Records
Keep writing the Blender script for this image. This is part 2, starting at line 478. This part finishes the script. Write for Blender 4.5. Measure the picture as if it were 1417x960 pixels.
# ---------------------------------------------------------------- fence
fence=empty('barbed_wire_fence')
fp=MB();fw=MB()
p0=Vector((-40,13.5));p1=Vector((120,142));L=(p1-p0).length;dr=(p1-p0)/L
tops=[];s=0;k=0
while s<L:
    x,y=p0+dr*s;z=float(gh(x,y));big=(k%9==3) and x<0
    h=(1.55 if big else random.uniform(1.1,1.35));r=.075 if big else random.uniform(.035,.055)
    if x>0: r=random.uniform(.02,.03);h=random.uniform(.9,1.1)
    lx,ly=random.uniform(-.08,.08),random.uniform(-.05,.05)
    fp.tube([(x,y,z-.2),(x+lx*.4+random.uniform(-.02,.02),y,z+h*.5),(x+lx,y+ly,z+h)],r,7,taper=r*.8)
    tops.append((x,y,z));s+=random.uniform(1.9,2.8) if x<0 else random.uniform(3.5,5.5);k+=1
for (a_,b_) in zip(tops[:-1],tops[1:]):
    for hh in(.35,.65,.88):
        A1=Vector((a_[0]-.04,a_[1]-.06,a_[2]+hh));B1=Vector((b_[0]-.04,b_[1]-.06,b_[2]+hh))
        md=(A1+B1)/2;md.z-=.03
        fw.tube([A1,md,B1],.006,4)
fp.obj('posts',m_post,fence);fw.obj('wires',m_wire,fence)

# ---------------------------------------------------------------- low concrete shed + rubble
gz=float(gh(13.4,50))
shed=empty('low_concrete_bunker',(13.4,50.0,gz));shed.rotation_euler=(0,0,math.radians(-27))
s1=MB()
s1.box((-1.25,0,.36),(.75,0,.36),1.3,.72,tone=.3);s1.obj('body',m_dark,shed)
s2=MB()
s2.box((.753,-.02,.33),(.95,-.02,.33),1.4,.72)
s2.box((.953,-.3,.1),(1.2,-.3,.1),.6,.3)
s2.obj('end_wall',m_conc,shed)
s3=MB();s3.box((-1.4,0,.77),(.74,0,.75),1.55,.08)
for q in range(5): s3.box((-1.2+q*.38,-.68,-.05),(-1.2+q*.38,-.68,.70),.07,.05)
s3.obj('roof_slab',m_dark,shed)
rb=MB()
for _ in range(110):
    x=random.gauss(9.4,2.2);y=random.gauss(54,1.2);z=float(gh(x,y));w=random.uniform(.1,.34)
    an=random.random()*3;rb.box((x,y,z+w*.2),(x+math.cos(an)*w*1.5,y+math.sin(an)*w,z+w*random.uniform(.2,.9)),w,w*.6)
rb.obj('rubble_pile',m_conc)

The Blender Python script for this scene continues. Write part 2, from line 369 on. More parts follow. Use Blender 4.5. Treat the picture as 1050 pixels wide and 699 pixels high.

▶ _Your goal_: Extract the entries above verbatim.

▶ _Result of this exercise_:
Keep writing the Blender script for this image. This is part 2, starting at line 478. This part finishes the script. Write for Blender 4.5. Measure the picture as if it were 1417x960 pixels.
# ---------------------------------------------------------------- fence
fence=empty('barbed_wire_fence')
fp=MB();fw=MB()
p0=Vector((-40,13.5));p1=Vector((120,142));L=(p1-p0).length;dr=(p1-p0)/L
tops=[];s=0;k=0
while s<L:
    x,y=p0+dr*s;z=float(gh(x,y));big=(k%9==3) and x<0
    h=(1.55 if big else random.uniform(1.1,1.35));r=.075 if big else random.uniform(.035,.055)
    if x>0: r=random.uniform(.02,.03);h=random.uniform(.9,1.1)
    lx,ly=random.uniform(-.08,.08),random.uniform(-.05,.05)
    fp.tube([(x,y,z-.2),(x+lx*.4+random.uniform(-.02,.02),y,z+h*.5),(x+lx,y+ly,z+h)],r,7,taper=r*.8)
    tops.append((x,y,z));s+=random.uniform(1.9,2.8) if x<0 else random.uniform(3.5,5.5);k+=1
for (a_,b_) in zip(tops[:-1],tops[1:]):
    for hh in(.35,.65,.88):
        A1=Vector((a_[0]-.04,a_[1]-.06,a_[2]+hh));B1=Vector((b_[0]-.04,b_[1]-.06,b_[2]+hh))
        md=(A1+B1)/2;md.z-=.03
        fw.tube([A1,md,B1],.006,4)
fp.obj('posts',m_post,fence);fw.obj('wires',m_wire,fence)

# ---------------------------------------------------------------- low concrete shed + rubble
gz=float(gh(13.4,50))
shed=empty('low_concrete_bunker',(13.4,50.0,gz));shed.rotation_euler=(0,0,math.radians(-27))
s1=MB()
s1.box((-1.25,0,.36),(.75,0,.36),1.3,.72,tone=.3);s1.obj('body',m_dark,shed)
s2=MB()
s2.box((.753,-.02,.33),(.95,-.02,.33),1.4,.72)
s2.box((.953,-.3,.1),(1.2,-.3,.1),.6,.3)
s2.obj('end_wall',m_conc,shed)
s3=MB();s3.box((-1.4,0,.77),(.74,0,.75),1.55,.08)
for q in range(5): s3.box((-1.2+q*.38,-.68,-.05),(-1.2+q*.38,-.68,.70),.07,.05)
s3.obj('roof_slab',m_dark,shed)
rb=MB()
for _ in range(110):
    x=random.gauss(9.4,2.2);y=random.gauss(54,1.2);z=float(gh(x,y));w=random.uniform(.1,.34)
    an=random.random()*3;rb.box((x,y,z+w*.2),(x+math.cos(an)*w*1.5,y+math.sin(an)*w,z+w*random.uniform(.2,.9)),w,w*.6)
rb.obj('rubble_pile',m_conc)

The Blender Python script for this scene continues. Write part 2, from line 369 on. More parts follow. Use Blender 4.5. Treat the picture as 1050 pixels wide and 699 pixels high.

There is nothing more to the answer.